This Collection Of Marvel’s Earliest Comics Is Absolutely, Well, Marvellous

This Collection Of Marvel’s Earliest Comics Is Absolutely, Well, Marvellous

This year, Marvel Comics turns 80, and the company is already doing all sorts of things to celebrate its big anniversary. But one of the latest is a collaboration with high-end book publisher the Folio Society that’s giving us a gorgeous recreation of one of the comics that started it all.

The just-revealed Marvel Comics: The Golden Age 1939-1949 is a hardback collection of some of the earliest and most influential comics of the publisher’s earliest years — back when it was still called Timely Comics rather than Marvel.
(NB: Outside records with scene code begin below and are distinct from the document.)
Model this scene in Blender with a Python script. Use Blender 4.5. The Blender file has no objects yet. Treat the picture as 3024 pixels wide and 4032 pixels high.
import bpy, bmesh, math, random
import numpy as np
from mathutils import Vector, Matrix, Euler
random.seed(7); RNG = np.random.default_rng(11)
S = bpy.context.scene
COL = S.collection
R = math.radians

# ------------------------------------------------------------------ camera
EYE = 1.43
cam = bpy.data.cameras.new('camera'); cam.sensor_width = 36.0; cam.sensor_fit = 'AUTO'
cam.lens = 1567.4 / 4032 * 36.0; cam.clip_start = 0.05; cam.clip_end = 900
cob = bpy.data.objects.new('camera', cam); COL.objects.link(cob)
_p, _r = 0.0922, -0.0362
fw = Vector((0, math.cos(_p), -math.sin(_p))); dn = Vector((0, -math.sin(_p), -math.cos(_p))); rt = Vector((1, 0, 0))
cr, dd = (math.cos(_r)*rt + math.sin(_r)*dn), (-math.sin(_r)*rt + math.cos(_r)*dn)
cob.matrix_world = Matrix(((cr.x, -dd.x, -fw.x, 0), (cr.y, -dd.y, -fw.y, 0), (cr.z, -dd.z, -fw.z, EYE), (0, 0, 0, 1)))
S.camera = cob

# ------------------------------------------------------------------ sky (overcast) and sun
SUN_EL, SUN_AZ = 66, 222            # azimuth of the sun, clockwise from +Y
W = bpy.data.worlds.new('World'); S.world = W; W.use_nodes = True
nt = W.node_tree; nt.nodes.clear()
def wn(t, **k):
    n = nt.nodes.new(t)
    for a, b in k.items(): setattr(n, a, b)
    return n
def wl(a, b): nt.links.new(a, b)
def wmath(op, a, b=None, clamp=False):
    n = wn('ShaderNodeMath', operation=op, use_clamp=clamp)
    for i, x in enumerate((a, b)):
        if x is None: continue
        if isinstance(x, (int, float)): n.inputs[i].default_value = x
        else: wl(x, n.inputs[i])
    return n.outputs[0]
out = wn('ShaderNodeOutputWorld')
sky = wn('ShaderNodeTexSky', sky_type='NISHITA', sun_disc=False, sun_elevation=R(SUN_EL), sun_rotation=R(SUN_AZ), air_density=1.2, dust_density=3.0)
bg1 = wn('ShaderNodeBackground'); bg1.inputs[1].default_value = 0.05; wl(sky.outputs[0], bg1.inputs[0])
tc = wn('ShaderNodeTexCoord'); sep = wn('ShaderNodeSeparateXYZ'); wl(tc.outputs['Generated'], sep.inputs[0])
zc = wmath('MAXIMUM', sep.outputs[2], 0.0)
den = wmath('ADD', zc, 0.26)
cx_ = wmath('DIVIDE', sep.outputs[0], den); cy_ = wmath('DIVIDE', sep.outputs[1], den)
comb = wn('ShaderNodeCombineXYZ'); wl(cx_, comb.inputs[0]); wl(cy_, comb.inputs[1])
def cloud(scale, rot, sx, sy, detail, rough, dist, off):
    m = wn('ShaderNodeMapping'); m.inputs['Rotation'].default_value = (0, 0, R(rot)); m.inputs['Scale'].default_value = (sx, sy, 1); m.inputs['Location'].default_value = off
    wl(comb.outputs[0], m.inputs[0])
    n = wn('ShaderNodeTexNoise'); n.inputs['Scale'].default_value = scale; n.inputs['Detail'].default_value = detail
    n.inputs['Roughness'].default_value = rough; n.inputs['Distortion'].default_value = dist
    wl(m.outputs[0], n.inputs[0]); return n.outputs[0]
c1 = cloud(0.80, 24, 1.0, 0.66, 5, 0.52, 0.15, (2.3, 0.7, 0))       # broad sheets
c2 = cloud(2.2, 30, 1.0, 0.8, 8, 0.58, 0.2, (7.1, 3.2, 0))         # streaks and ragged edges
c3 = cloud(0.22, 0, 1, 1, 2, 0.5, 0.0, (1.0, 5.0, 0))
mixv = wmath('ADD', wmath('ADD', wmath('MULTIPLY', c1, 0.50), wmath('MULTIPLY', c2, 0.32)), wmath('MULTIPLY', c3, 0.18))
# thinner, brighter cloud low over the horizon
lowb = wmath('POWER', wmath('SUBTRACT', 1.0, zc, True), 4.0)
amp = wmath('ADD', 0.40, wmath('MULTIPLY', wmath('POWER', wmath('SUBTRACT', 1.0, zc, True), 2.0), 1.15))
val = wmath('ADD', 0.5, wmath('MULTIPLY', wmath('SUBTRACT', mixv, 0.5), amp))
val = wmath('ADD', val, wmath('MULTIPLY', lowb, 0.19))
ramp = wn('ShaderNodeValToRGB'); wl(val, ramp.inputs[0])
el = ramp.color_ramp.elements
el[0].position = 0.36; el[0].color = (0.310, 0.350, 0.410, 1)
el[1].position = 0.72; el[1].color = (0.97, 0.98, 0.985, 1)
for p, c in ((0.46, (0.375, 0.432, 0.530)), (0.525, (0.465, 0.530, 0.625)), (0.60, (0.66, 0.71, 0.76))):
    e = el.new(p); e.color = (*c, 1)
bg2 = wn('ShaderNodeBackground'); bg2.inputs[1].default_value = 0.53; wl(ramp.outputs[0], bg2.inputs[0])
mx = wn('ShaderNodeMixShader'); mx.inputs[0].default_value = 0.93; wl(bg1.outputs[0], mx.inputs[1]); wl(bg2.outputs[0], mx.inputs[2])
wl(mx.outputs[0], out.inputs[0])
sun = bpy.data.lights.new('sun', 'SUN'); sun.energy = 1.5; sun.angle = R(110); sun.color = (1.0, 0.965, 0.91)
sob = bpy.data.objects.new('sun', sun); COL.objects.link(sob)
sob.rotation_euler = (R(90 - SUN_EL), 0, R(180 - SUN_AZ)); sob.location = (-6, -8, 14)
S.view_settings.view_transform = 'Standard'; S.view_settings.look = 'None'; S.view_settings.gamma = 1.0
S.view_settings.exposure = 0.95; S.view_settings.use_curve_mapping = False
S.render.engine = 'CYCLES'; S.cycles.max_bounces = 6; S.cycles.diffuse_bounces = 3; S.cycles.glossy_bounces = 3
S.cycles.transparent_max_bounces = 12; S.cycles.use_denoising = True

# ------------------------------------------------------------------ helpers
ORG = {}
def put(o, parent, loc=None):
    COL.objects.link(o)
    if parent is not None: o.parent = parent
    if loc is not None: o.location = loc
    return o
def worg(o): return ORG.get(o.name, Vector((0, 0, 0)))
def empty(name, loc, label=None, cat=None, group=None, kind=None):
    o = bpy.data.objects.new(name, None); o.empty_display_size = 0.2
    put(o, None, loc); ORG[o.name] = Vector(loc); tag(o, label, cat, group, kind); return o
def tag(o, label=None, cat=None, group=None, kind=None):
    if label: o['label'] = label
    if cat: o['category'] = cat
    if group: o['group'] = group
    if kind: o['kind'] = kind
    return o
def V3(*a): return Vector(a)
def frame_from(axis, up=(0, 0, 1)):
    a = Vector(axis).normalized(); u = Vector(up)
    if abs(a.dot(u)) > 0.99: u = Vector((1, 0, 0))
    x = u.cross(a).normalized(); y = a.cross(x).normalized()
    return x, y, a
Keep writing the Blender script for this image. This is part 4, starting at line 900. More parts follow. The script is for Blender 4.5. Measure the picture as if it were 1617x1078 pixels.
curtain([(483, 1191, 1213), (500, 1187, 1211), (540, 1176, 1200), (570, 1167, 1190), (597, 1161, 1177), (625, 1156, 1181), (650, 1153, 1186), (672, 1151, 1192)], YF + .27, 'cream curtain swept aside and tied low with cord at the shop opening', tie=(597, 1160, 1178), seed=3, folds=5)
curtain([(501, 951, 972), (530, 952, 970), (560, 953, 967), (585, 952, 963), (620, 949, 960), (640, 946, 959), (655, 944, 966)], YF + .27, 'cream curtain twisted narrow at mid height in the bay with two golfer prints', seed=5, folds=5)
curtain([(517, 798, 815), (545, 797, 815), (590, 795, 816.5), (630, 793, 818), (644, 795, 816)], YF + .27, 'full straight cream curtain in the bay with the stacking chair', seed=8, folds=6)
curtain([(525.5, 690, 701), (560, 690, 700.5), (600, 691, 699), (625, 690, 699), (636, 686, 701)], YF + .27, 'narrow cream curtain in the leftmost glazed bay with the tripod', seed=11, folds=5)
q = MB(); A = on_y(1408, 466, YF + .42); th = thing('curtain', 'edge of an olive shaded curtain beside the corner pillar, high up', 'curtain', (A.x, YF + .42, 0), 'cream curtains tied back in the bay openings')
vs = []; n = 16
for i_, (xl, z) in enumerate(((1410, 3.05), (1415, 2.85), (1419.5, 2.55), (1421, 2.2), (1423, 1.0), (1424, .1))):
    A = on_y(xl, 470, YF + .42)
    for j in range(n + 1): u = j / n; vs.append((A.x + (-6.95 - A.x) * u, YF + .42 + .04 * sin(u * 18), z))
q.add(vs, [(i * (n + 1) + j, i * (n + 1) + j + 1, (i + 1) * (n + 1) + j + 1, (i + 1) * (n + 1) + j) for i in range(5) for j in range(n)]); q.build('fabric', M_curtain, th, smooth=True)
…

Specially curated by famous Marvel editor Roy Thomas, the hardback (presented in a retro-comics-inspired case designed by Marco D’Alfonso) collects five comics from that initial decade covering some of Marvel’s formative characters, from Namor the Sub-Mariner, to the original Human Torch, to Captain America.

One of the most interesting of the five is a 64-page facsimile of the first issue in the series that would one day give Timely its famous name: Marvel Comics #1. Every comic in the collection is based on archival vintage material from both Marvel’s own archives and the private collections of fans, seeking to ensure the most faithful and accurate representations of the original material are brought to life.

If all that wasn’t enough, the hardback also comes with a bonus print by D’Alfonso himself featuring the characters included in the collection, which, between Cap, Namor, and Jim Hammond (the original, android Human Torch), is essentially an Invaders reunion with a few extra guest stars.

But that marvellous-ness also carries on over to the price: When it releases September 25, The Golden Age will cost you a whopping $US225 ($332). Considering the Folio Society plans on more collaborations with Marvel going forward, you’re gonna wanna start saving up now if this catches your interest.